◆ **STORED DATA**
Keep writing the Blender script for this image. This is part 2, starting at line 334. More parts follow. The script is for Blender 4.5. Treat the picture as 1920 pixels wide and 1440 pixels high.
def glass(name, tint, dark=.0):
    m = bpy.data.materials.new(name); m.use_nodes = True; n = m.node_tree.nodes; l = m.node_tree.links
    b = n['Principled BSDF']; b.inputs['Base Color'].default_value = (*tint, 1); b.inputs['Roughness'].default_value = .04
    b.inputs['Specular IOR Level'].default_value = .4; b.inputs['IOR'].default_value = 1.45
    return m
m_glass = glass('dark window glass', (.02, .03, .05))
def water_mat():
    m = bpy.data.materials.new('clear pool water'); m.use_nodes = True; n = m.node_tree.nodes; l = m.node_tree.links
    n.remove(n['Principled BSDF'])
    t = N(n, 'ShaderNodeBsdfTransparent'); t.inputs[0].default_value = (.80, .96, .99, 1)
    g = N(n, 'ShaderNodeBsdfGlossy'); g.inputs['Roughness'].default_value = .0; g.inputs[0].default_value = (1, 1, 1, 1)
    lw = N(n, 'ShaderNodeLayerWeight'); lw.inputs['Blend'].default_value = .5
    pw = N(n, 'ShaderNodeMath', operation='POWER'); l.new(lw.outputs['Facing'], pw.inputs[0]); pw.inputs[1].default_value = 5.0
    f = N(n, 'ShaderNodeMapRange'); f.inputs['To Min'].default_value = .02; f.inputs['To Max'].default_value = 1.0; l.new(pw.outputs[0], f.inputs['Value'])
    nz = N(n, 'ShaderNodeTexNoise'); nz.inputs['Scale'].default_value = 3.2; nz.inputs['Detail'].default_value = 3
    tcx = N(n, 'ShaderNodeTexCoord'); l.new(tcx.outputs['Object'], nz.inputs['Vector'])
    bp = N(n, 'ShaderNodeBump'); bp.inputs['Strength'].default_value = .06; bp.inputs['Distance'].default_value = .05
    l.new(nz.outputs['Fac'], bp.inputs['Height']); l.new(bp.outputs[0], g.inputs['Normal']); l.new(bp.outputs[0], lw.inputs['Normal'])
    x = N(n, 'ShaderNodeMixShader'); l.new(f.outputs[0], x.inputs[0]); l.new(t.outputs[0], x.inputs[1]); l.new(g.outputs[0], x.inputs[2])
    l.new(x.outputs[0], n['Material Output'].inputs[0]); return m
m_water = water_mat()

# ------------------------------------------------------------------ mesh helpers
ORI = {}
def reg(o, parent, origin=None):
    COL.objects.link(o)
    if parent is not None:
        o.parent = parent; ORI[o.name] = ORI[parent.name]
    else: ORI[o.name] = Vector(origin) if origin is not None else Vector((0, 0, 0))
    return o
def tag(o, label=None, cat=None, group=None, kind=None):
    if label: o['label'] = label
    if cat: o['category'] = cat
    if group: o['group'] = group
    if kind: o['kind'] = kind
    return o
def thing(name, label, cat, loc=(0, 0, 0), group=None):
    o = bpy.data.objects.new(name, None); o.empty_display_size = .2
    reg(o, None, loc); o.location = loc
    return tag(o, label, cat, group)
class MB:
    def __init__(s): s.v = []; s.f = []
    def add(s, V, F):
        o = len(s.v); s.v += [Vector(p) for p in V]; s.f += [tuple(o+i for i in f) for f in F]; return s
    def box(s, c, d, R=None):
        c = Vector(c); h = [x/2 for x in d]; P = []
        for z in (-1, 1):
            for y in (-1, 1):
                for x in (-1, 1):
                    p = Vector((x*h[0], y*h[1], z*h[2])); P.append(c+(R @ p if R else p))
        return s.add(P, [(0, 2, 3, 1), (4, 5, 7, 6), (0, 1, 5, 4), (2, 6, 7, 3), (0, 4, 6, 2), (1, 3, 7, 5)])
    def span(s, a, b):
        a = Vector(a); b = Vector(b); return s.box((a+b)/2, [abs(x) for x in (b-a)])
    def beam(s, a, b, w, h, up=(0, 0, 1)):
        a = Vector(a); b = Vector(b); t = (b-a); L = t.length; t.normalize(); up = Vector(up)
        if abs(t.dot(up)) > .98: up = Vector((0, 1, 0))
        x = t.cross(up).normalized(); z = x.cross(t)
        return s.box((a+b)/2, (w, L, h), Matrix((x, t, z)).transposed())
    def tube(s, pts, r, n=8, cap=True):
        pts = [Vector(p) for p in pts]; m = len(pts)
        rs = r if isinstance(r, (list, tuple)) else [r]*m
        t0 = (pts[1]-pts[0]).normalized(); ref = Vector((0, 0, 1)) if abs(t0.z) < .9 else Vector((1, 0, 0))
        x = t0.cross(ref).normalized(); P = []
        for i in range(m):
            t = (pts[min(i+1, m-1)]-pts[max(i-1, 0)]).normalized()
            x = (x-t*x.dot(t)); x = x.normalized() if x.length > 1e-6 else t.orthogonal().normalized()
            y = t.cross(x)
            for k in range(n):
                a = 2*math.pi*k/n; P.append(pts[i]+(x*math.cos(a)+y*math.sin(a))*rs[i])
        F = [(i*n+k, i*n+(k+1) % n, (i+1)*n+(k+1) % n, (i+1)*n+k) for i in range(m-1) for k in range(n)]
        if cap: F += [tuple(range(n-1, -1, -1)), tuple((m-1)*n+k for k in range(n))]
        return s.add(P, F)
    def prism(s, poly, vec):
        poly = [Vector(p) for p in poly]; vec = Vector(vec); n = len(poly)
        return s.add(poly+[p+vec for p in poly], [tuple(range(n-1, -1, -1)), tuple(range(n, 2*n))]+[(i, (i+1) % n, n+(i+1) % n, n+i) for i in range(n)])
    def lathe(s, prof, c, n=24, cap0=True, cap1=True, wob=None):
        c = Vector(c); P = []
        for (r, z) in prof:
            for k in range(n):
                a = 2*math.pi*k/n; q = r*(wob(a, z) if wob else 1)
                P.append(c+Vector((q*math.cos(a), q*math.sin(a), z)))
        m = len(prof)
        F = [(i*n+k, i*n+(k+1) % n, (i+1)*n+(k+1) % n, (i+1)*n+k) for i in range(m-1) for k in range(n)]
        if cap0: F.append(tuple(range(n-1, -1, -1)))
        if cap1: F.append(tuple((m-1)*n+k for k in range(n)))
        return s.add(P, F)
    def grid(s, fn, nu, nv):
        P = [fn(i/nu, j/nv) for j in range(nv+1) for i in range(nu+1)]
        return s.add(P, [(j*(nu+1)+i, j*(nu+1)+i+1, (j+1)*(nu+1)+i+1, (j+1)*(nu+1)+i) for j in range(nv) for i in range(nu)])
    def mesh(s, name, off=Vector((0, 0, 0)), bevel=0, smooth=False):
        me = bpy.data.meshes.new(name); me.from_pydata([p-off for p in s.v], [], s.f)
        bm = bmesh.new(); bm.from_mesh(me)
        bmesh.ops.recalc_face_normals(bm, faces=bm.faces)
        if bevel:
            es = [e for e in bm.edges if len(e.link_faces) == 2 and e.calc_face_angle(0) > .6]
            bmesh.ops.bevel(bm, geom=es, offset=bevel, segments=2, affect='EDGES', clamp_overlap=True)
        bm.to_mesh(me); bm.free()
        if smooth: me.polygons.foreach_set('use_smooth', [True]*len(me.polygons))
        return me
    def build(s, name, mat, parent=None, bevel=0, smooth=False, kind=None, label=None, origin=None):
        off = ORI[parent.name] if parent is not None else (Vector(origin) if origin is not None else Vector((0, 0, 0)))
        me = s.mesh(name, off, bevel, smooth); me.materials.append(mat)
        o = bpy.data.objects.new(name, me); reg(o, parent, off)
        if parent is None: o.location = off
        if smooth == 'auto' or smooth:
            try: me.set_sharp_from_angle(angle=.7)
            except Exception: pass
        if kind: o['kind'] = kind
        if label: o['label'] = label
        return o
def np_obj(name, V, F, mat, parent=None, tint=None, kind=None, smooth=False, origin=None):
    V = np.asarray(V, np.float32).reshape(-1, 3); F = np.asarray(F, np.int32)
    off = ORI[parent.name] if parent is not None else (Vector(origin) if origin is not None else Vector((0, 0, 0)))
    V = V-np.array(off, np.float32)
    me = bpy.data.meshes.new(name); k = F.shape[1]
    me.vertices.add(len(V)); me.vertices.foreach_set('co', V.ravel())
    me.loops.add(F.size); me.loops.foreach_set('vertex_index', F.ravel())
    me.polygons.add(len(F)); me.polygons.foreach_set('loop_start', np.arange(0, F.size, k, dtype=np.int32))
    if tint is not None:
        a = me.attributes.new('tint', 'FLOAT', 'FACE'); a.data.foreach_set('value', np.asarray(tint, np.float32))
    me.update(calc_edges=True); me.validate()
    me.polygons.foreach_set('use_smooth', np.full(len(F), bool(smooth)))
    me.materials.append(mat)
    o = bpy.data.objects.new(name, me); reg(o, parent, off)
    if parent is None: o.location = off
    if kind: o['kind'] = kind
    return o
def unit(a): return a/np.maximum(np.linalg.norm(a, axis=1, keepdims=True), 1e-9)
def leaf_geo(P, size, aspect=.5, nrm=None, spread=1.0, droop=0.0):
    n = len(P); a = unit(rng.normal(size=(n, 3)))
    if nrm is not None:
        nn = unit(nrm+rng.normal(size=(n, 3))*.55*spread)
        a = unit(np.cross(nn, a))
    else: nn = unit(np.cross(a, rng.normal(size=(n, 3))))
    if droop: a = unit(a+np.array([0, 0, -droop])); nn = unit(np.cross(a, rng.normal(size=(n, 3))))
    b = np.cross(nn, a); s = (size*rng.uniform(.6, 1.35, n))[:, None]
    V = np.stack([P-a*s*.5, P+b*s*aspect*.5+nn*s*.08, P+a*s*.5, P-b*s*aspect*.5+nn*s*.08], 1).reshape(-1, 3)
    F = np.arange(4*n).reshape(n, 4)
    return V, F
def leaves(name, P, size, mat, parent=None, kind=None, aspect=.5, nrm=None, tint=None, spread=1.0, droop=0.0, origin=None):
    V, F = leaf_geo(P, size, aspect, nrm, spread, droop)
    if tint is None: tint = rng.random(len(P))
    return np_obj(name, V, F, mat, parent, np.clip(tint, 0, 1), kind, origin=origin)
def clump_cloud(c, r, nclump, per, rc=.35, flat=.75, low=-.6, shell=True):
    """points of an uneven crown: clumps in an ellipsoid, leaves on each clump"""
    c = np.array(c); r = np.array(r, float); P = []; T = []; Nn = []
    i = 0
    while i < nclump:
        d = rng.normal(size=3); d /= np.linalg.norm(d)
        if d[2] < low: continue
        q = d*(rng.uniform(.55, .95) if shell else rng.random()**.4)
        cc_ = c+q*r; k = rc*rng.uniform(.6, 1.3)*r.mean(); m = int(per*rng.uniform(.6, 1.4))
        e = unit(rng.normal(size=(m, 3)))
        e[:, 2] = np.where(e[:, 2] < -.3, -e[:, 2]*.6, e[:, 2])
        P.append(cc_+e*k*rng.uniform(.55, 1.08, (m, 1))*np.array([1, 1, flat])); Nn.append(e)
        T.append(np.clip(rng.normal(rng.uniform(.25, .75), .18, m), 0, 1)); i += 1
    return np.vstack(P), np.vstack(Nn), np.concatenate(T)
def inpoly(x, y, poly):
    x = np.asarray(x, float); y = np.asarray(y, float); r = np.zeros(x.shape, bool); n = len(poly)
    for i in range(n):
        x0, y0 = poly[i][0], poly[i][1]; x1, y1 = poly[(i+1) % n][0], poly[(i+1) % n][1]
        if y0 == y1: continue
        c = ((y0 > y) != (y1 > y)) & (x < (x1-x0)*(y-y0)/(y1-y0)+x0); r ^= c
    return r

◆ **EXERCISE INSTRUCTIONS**
Print, unaltered, every line from the beginning of the material down to the line with "m_water = water_mat()".

◆ **WRITTEN RESPONSE**
Keep writing the Blender script for this image. This is part 2, starting at line 334. More parts follow. The script is for Blender 4.5. Treat the picture as 1920 pixels wide and 1440 pixels high.
def glass(name, tint, dark=.0):
    m = bpy.data.materials.new(name); m.use_nodes = True; n = m.node_tree.nodes; l = m.node_tree.links
    b = n['Principled BSDF']; b.inputs['Base Color'].default_value = (*tint, 1); b.inputs['Roughness'].default_value = .04
    b.inputs['Specular IOR Level'].default_value = .4; b.inputs['IOR'].default_value = 1.45
    return m
m_glass = glass('dark window glass', (.02, .03, .05))
def water_mat():
    m = bpy.data.materials.new('clear pool water'); m.use_nodes = True; n = m.node_tree.nodes; l = m.node_tree.links
    n.remove(n['Principled BSDF'])
    t = N(n, 'ShaderNodeBsdfTransparent'); t.inputs[0].default_value = (.80, .96, .99, 1)
    g = N(n, 'ShaderNodeBsdfGlossy'); g.inputs['Roughness'].default_value = .0; g.inputs[0].default_value = (1, 1, 1, 1)
    lw = N(n, 'ShaderNodeLayerWeight'); lw.inputs['Blend'].default_value = .5
    pw = N(n, 'ShaderNodeMath', operation='POWER'); l.new(lw.outputs['Facing'], pw.inputs[0]); pw.inputs[1].default_value = 5.0
    f = N(n, 'ShaderNodeMapRange'); f.inputs['To Min'].default_value = .02; f.inputs['To Max'].default_value = 1.0; l.new(pw.outputs[0], f.inputs['Value'])
    nz = N(n, 'ShaderNodeTexNoise'); nz.inputs['Scale'].default_value = 3.2; nz.inputs['Detail'].default_value = 3
    tcx = N(n, 'ShaderNodeTexCoord'); l.new(tcx.outputs['Object'], nz.inputs['Vector'])
    bp = N(n, 'ShaderNodeBump'); bp.inputs['Strength'].default_value = .06; bp.inputs['Distance'].default_value = .05
    l.new(nz.outputs['Fac'], bp.inputs['Height']); l.new(bp.outputs[0], g.inputs['Normal']); l.new(bp.outputs[0], lw.inputs['Normal'])
    x = N(n, 'ShaderNodeMixShader'); l.new(f.outputs[0], x.inputs[0]); l.new(t.outputs[0], x.inputs[1]); l.new(g.outputs[0], x.inputs[2])
    l.new(x.outputs[0], n['Material Output'].inputs[0]); return m
m_water = water_mat()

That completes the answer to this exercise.